Last month SFT published its Business Plan 2024-2025 which highlights its role as a centre of infrastructure expertise, the company working closely with public and private sector partners to maximise the benefits coming from their infrastructure projects.

Despite net zero minister Màiri McAllan recently confirming that the Scottish Government had scrapped its immediate climate change targets, the long-term goal to reach net zero by 2045 remains in place and Mr Reekie says SFT is committed to that, building up its existing net zero work in preparing the ground for large-scale private sector investment in heat networks and attracting further investment in electric- vehicle charging infrastructure.

Last month SFT also established a new workstream dedicated to infrastructure for the hydrogen economy which will complement the acceleration of the new types of infrastructure needed to support Scotland’s low carbon ambitions which are opening new opportunities for both investors and those working in the construction sector.

Mr Reekie also stresses themes such as the delivery of more affordable housing with partners from the islands to the borders and across Scotland’s cities – all activities which will create new potential for the construction sector and the country’s infrastructure.

With experience in both the finance and construction sectors, he has an expansive view of that infrastructure. After Allot & Lomax merged with Babtie Group in 2000 he progressed to PwC as an Edinburgh-based project finance and commercial advisor working at the public/private interface.

“In the finance area I became involved in developments such as the Private Finance Initiative (PFI) in some early contracts, so I’ve had several years at the interface of people who understand money and people who understand the assets and I was able to gain some wider business finance experience at PwC,” he says.

“But what really excites me is working at these interfaces between different people, bringing them together to achieve the best result.

“While much of the public sector such as health and education tends to work in big silos we work right through from policy development to design and construction. Joining the dots and creating innovation through knowing how these things work together is what drives me – and it’s what SFT was set up to do.”

Crucial to this aim he believes is collaboration – sharing knowledge and experience to create resilient and thriving communities, with SFT taking a leading role in the Transformation Action Plan for the Scottish construction sector.

He says what differentiates the plan, which was launched by the Construction Leadership Forum, is that “it starts from the outcomes we’re trying to deliver for the businesses in the sector, for the current and future workforce, for the consumers and users of our products and for the environment and community.

“And that’s not just a series of individual improvement activities. All the stakeholders have agreed the outcomes we want and a big part of that – for the environment and the communities involved – is to be a net-zero industry.

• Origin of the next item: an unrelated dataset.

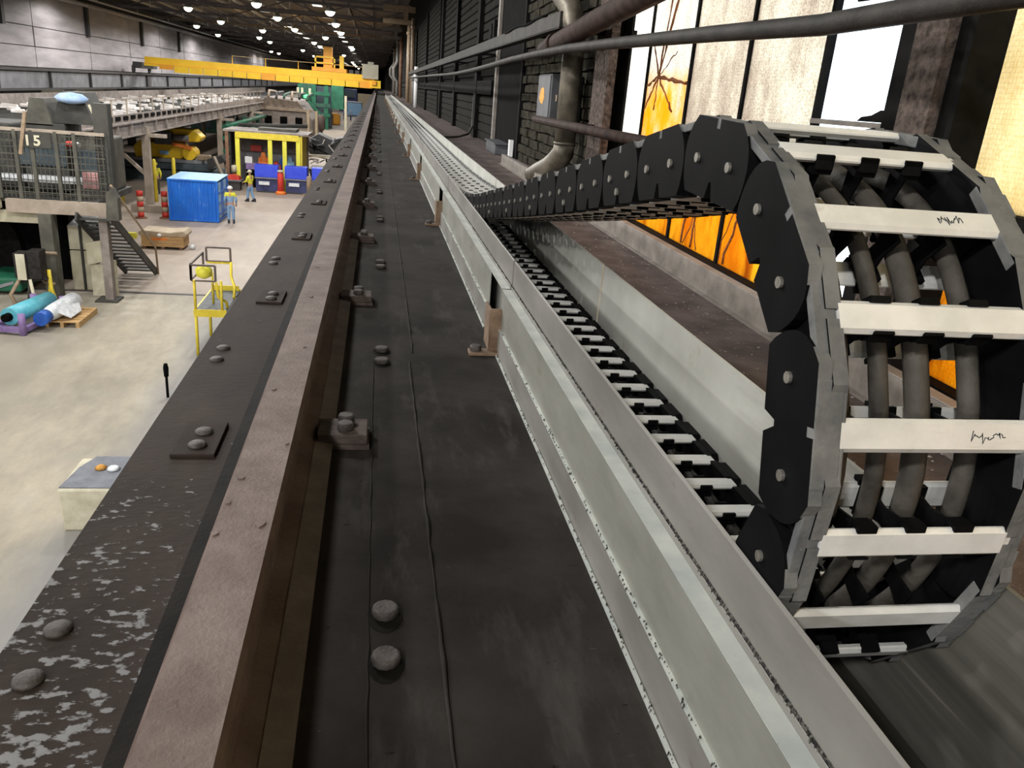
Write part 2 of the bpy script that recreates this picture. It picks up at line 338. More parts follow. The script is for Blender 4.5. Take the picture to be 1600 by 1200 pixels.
# ---------------------------------------------------------------- mesh helpers
ORG = {}
class MB:
    def __init__(s):
        s.v = []; s.f = []; s.mi = []; s.sm = []
    def add(s, vs, fs, mi=0, smooth=False):
        o = len(s.v); s.v += [tuple(p) for p in vs]
        for f in fs:
            s.f.append(tuple(o + i for i in f)); s.mi.append(mi); s.sm.append(smooth)
        return s
    def box(s, x0, x1, y0, y1, z0, z1, mi=0):
        v = [(x, y, z) for z in (z0, z1) for y in (y0, y1) for x in (x0, x1)]
        return s.add(v, [(0, 2, 3, 1), (4, 5, 7, 6), (0, 1, 5, 4), (2, 6, 7, 3), (0, 4, 6, 2), (1, 3, 7, 5)], mi)
    def cbox(s, c, d, mi=0):
        return s.box(c[0] - d[0] / 2, c[0] + d[0] / 2, c[1] - d[1] / 2, c[1] + d[1] / 2, c[2] - d[2] / 2, c[2] + d[2] / 2, mi)
    def prism(s, pts, a, b, axis='y', mi=0, smooth=False):
        """polygon pts swept from a to b along an axis; pts are the other two coordinates in xyz order"""
        def P(p, t):
            return {'x': (t, p[0], p[1]), 'y': (p[0], t, p[1]), 'z': (p[0], p[1], t)}[axis]
        n = len(pts)
        v = [P(p, a) for p in pts] + [P(p, b) for p in pts]
        s.add(v, [tuple(range(n)), tuple(range(2 * n - 1, n - 1, -1))], mi)
        o = len(s.v) - 2 * n
        for i in range(n):
            s.f.append((o + i, o + n + i, o + n + (i + 1) % n, o + (i + 1) % n)); s.mi.append(mi); s.sm.append(smooth)
        return s
    def tube(s, pts, r, n=8, mi=0, closed=False, cap=True):
        pts = [Vector(p) for p in pts]; rings = []
        up0 = None; k = len(pts)
        for i, p in enumerate(pts):
            a = pts[(i - 1) % k] if (i or closed) else p
            b = pts[(i + 1) % k] if (i < k - 1 or closed) else p
            t = (b - a).normalized()
            if up0 is None:
                up0 = Vector((0, 0, 1)) if abs(t.z) < .9 else Vector((1, 0, 0))
            u = t.cross(up0).normalized(); w = u.cross(t).normalized(); up0 = w
            rr = r[i] if isinstance(r, (list, tuple)) else r
            rings.append([p + u * (rr * math.cos(2 * PI * j / n)) + w * (rr * math.sin(2 * PI * j / n)) for j in range(n)])
        o = len(s.v)
        for q in rings: s.v += [tuple(x) for x in q]
        for i in range(k if closed else k - 1):
            i2 = (i + 1) % k
            for j in range(n):
                s.f.append((o + i * n + j, o + i * n + (j + 1) % n, o + i2 * n + (j + 1) % n, o + i2 * n + j)); s.mi.append(mi); s.sm.append(True)
        if cap and not closed:
            s.f.append(tuple(o + j for j in range(n - 1, -1, -1))); s.mi.append(mi); s.sm.append(False)
            s.f.append(tuple(o + (k - 1) * n + j for j in range(n))); s.mi.append(mi); s.sm.append(False)
        return s
    def bar(s, a, b, w, h=None, mi=0):
        """rectangular bar from a to b"""
        a, b = Vector(a), Vector(b); h = h or w
        t = (b - a).normalized(); up = Vector((0, 0, 1)) if abs(t.z) < .95 else Vector((0, 1, 0))
        u = t.cross(up).normalized() * (w / 2); q = u.cross(t).normalized() * (h / 2)
        v = [p + i * u + j * q for p in (a, b) for (i, j) in ((-1, -1), (1, -1), (1, 1), (-1, 1))]
        return s.add(v, [(0, 1, 2, 3), (7, 6, 5, 4), (0, 4, 5, 1), (1, 5, 6, 2), (2, 6, 7, 3), (3, 7, 4, 0)], mi)
    def lathe(s, prof, c=(0, 0, 0), n=16, mi=0):
        o = len(s.v)
        for (r, z) in prof:
            for j in range(n):
                s.v.append((c[0] + r * math.cos(2 * PI * j / n), c[1] + r * math.sin(2 * PI * j / n), c[2] + z))
        for i in range(len(prof) - 1):
            for j in range(n):
                s.f.append((o + i * n + j, o + i * n + (j + 1) % n, o + (i + 1) * n + (j + 1) % n, o + (i + 1) * n + j)); s.mi.append(mi); s.sm.append(True)
        s.f.append(tuple(o + j for j in range(n - 1, -1, -1))); s.mi.append(mi); s.sm.append(False)
        e = o + (len(prof) - 1) * n
        s.f.append(tuple(e + j for j in range(n))); s.mi.append(mi); s.sm.append(False)
        return s
    def mesh(s, name, mats, off=(0, 0, 0), bevel=0):
        me = bpy.data.meshes.new(name)
        me.from_pydata([(p[0] - off[0], p[1] - off[1], p[2] - off[2]) for p in s.v], [], s.f)
        for m in (mats if isinstance(mats, (list, tuple)) else [mats]):
            me.materials.append(MT[m] if isinstance(m, str) else m)
        me.polygons.foreach_set('material_index', s.mi)
        me.polygons.foreach_set('use_smooth', s.sm)
        bm = bmesh.new(); bm.from_mesh(me)
        if bevel:
            bmesh.ops.remove_doubles(bm, verts=bm.verts, dist=1e-5)
        bmesh.ops.recalc_face_normals(bm, faces=bm.faces)
        if bevel:
            ed = [e for e in bm.edges if e.is_manifold and len(e.link_faces) == 2 and e.calc_face_angle(0) > .6]
            bmesh.ops.bevel(bm, geom=ed, offset=bevel, segments=2, affect='EDGES', profile=.5, clamp_overlap=True)
        bm.to_mesh(me); bm.free()
        me.update()
        return me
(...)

“This will involve innovation and change, whether it’s installing energy efficiency measures and improving the heating in buildings right through to massive offshore wind deployments and the grid connection.”

It also, he says, will involve taking removing diesel machinery and different, more modern methods of construction, achieving more off site. “And we’ll be travelling less, thus lowering embodied carbon and working toward the circular economy and waste reduction.”

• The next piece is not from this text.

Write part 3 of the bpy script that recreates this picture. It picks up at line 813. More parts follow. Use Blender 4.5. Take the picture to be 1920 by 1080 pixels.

Net zero spans the whole industry, and has implications for every business, whether they be designers SME, or a main contractor, he adds.

“Our Net Zero Buildings team is working with partners on the decarbonisation of the built environment, trying to work out the implications for the industry and to draw together the disparate bits of guidance and initiatives already in place to open a window for the construction and related industries on what they’re going to be in the future.”

A very practical aspect of what SFT is aiming to achieve that “all this will only do good if is improving the lives of people in the industry and the lives of people who want to come into the industry in the future.

“It’s such a diverse industry, from the tradesperson working in the Highlands and Islands to a tier one contractor for a multinational in the central belt so we must try to keep that diversity in mind.”

He concedes that there are areas in which the industry can improve but was pleased when Joe Philipsz was recently appointed as the new chair of SFT, taking over from Ian Russell and described as “a highly respected infrastructure financier who brings a valuable international perspective to the role alongside his merchant banking background in the UK and European markets”.

And he believes that the construction sector has much to be proud of: “This is an industry of the future where people will have great careers, whether they’re practical or creative people who will contribute to the net-zero future of Scotland.

“I think there’s sometimes a tendency for us to be a bit downbeat. I think we need to talk ourselves up a bit more as an industry and I see part of my job as helping to do that and being positive. Yes, it’s an industry that can get better but it’s also a fabulous one.”